While the industry has examined and discussed at length how the BSA will impact contractors and developers, local authorities themselves are in a unique position. They are impacted by the BSA from the perspective of the projects that they want to get underway themselves, from the viewpoint of their role in the building control process, and also in terms of their relationship with the Building Safety Regulator (BSR).

Building safety changes are coming thick and fast now, with the government's anticipated 18-month period for introducing the further Regulations and guidance needed to support the BSA nearly at an end (as at October 2023).  In the run up to that, a few weeks ago the government published five sets of new draft regulations and 3 consultation responses on building safety, with 2 more sets of draft regulations currently anticipated at some point in September. All in all, there is a lot on Parliament's statute books for September. 

For local authorities, the impacts of the BSA are cumulative and significant. 

Local authorities, the Regulator, and higher risk buildings

One of the most significant impacts is local authorities' relationship and interaction with the BSR in the context of the strengthening of the building control regime. 

From 1 October 2023, the BSR will become the new building control authority for Higher Risk Buildings (HRBs), instead of local authorities.

However, local authorities will still be involved as referred to in sections 13 to 16 of the BSA. These provisions, broadly speaking, relate to assisting the BSR.

Multi-disciplinary teams   

When the BSR acts as the building control authority for HRBs, the BSR can use the BSA provisions mentioned above to put in place a "multi-disciplinary team". This team can include a fire safety expert from the relevant fire and rescue service, and a building control specialist from the relevant local authority.  (The BSR is also able to secure expertise from the private sector where appropriate to support this work under its general powers - in particular under new section 11A of the Health and Safety at Work etc Act 1974).

In particular:

  • Section 13 (1) of the BSA states that the local authority can be requested by the BSR to "do anything for the purpose of…facilitating the exercise by the [BSR] of a relevant function, or… enabling the relevant authority to facilitate the exercise by the [BSR] of a relevant function"
  • Section 15 (2) provides further details, confirming that any of the local authority's staff involved in providing relevant assistance to the BSR must have the "appropriate skills, knowledge, experience and behaviours."

We anticipate further guidance on the formation and conduct of these multi-disciplinary teams as part of the avalanche of new regulations and guidance this September. 

BSR's directions and local authorities' cooperation

If the local authority is reluctant to assist in the terms set out above, the BSR can "direct" the local authority to do so. However, this would probably be in exceptional circumstances only, as under the BSA this kind of direction may be given only with the consent of the Secretary of State.

The BSA also includes details on steps that must be taken before a direction is given, and about the direction itself – for example, that it has to be in writing.

That said, it's worth remembering that local authorities and fire and rescue authorities will also be under a separate duty to cooperate with the BSR (and it with them) under Schedule 3 of the BSA in respect of the BSR's building functions for HRBs.

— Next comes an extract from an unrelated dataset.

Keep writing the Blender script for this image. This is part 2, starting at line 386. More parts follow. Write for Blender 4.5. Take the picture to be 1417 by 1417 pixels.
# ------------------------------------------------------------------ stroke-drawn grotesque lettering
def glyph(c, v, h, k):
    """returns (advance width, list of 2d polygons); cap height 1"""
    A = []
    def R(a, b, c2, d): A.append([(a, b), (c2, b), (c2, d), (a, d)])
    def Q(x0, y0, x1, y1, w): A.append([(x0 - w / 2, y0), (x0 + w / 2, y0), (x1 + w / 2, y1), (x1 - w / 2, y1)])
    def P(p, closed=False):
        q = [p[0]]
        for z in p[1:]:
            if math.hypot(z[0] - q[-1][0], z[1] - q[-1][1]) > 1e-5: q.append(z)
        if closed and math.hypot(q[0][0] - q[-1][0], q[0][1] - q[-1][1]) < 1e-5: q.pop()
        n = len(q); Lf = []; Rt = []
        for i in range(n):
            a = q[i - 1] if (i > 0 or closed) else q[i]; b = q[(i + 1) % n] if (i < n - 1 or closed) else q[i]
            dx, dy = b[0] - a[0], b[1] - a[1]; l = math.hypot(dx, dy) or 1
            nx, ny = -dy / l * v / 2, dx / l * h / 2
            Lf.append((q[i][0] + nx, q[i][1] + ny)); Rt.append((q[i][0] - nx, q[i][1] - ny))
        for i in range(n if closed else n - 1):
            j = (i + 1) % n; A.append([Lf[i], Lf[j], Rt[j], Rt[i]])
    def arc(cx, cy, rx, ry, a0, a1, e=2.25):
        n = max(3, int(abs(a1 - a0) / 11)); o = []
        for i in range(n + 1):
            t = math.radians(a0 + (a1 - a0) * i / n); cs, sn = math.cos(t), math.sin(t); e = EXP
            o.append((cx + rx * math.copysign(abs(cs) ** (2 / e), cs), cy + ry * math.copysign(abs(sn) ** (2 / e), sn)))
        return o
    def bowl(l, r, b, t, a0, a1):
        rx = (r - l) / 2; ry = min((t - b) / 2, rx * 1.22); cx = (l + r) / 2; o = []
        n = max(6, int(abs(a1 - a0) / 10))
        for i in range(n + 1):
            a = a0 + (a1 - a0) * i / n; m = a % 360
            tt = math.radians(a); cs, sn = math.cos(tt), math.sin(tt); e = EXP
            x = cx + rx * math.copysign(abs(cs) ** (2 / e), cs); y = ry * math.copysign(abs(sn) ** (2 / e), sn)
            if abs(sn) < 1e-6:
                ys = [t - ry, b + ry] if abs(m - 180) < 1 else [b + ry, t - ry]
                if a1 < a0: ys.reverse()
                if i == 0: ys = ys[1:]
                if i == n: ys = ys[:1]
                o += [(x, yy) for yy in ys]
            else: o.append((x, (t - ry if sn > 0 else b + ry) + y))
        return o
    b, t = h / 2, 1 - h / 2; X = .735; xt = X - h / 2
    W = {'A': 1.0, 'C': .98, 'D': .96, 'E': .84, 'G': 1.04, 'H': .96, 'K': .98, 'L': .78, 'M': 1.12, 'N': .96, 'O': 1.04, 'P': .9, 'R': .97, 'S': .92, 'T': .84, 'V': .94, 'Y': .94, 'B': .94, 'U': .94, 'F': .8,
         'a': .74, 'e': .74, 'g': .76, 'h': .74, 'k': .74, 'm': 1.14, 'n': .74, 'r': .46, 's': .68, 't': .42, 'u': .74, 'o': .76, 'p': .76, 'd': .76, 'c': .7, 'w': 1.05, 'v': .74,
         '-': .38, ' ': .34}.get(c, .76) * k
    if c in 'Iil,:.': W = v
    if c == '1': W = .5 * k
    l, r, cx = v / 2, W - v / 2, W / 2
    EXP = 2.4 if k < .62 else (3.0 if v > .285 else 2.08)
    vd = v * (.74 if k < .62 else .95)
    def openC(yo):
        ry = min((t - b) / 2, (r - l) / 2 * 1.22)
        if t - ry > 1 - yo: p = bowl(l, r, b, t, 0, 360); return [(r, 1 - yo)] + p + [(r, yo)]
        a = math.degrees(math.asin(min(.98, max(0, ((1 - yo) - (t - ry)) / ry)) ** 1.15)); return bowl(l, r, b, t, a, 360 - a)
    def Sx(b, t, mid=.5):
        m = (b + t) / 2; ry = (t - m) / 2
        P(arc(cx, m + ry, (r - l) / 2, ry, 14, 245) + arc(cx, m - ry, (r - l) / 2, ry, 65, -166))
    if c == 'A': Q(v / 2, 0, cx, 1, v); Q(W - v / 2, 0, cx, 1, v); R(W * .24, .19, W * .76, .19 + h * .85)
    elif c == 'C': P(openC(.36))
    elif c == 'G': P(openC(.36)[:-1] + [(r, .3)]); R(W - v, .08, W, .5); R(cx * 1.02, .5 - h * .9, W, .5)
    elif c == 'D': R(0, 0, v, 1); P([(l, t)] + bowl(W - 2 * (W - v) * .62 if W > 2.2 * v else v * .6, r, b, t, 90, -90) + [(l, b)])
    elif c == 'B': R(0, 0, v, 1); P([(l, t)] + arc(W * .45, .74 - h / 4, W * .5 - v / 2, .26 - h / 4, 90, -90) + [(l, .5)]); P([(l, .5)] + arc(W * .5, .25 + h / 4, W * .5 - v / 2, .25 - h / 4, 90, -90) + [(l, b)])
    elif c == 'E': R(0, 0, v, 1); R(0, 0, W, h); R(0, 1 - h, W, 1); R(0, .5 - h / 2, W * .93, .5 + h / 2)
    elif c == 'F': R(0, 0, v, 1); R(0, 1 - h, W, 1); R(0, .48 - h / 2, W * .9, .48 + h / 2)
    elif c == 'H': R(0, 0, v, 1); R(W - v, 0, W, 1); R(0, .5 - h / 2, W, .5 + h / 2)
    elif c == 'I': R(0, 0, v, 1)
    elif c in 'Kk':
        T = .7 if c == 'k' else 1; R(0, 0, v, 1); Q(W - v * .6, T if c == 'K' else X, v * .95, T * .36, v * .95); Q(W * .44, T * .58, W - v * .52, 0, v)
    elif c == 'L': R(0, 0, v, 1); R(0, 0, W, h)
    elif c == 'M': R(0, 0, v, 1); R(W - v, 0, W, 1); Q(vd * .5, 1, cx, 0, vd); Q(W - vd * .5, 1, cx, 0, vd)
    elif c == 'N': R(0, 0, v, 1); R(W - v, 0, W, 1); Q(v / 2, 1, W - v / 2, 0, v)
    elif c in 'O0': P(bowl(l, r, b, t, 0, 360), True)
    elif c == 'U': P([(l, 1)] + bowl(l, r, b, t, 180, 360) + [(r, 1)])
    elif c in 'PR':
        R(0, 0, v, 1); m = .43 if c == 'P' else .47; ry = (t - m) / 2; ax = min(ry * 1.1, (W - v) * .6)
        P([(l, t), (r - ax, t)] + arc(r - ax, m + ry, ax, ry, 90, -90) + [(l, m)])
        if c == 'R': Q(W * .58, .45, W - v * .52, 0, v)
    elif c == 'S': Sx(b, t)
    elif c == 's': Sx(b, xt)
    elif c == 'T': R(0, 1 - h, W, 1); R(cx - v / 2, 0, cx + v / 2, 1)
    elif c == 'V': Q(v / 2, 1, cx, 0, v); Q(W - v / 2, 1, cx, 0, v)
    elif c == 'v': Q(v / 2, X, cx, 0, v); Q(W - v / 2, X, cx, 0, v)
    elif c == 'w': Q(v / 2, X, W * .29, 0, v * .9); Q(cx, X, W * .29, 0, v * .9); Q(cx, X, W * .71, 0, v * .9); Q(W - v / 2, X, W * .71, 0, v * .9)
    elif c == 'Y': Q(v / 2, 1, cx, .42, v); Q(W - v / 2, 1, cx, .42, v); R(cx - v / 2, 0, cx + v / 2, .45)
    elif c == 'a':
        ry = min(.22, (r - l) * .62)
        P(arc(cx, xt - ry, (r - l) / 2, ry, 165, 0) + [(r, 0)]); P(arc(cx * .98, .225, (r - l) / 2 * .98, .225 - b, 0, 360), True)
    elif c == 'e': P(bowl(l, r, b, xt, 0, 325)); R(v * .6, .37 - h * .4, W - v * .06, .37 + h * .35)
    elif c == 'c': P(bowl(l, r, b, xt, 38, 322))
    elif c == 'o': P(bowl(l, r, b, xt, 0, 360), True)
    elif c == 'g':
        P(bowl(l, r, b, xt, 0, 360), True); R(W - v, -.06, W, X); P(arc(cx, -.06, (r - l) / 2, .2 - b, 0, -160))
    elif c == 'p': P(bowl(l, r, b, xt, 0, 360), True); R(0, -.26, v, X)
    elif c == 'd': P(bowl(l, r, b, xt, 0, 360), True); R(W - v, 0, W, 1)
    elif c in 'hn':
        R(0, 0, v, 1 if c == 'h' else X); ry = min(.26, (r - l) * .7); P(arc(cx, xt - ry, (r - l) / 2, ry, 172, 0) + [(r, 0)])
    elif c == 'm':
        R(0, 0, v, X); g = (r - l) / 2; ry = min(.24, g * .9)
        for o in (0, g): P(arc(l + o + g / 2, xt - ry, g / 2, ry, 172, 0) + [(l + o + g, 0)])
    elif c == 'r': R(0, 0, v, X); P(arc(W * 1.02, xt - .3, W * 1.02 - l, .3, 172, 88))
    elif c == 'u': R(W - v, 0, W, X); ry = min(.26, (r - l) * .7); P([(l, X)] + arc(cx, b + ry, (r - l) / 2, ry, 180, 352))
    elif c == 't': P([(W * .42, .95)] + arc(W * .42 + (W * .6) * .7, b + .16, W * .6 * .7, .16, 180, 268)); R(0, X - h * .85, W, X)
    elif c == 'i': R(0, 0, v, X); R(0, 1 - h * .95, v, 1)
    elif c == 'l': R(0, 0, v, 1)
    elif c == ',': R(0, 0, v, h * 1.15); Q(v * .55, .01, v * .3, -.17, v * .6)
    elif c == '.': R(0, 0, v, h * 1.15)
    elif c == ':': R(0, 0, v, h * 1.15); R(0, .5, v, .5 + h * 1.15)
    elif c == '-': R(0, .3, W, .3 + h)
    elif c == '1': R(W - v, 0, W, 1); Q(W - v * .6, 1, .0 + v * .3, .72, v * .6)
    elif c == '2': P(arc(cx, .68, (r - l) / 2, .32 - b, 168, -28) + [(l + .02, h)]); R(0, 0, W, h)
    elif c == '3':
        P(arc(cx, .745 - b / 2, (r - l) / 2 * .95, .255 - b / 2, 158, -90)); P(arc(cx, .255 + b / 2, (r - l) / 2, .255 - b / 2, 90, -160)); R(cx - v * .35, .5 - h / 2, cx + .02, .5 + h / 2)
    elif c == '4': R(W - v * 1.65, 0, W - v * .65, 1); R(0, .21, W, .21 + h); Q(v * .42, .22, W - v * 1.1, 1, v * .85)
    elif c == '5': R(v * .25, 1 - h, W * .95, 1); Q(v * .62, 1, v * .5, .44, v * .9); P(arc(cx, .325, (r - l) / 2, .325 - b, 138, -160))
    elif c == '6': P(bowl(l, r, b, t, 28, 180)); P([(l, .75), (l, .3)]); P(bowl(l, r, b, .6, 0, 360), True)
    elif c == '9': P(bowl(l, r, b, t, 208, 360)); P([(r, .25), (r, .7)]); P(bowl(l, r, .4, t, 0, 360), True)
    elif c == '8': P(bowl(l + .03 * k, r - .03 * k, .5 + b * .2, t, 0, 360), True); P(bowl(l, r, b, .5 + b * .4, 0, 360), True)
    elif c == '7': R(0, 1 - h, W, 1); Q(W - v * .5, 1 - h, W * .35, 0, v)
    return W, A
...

Particular to local authorities, this Schedule says: "The [BSR] and a local authority must cooperate with each other in the exercise of their relevant functions."  

As such, it is fully expected that both parties will work together to facilitate the aims of the legislation.   

What this means for local authorities

All of this spells more work for local authorities as well as a very different and considerably more regulated building control approval process. 

Local authorities will be busy over the next few months trying not only to bed down the new building safety regime, but also to quickly forge the necessary working relationships with the BSR and other members of the multi-disciplinary teams, while at the same time demonstrating that they have the "appropriate skills, knowledge, experience and behaviours".

It will be a steep learning curve for everyone in both the public and private sectors as we explore this new building safety landscape together over the next few months.

This article is for general information only and reflects the position at the date of publication. It does not constitute legal advice.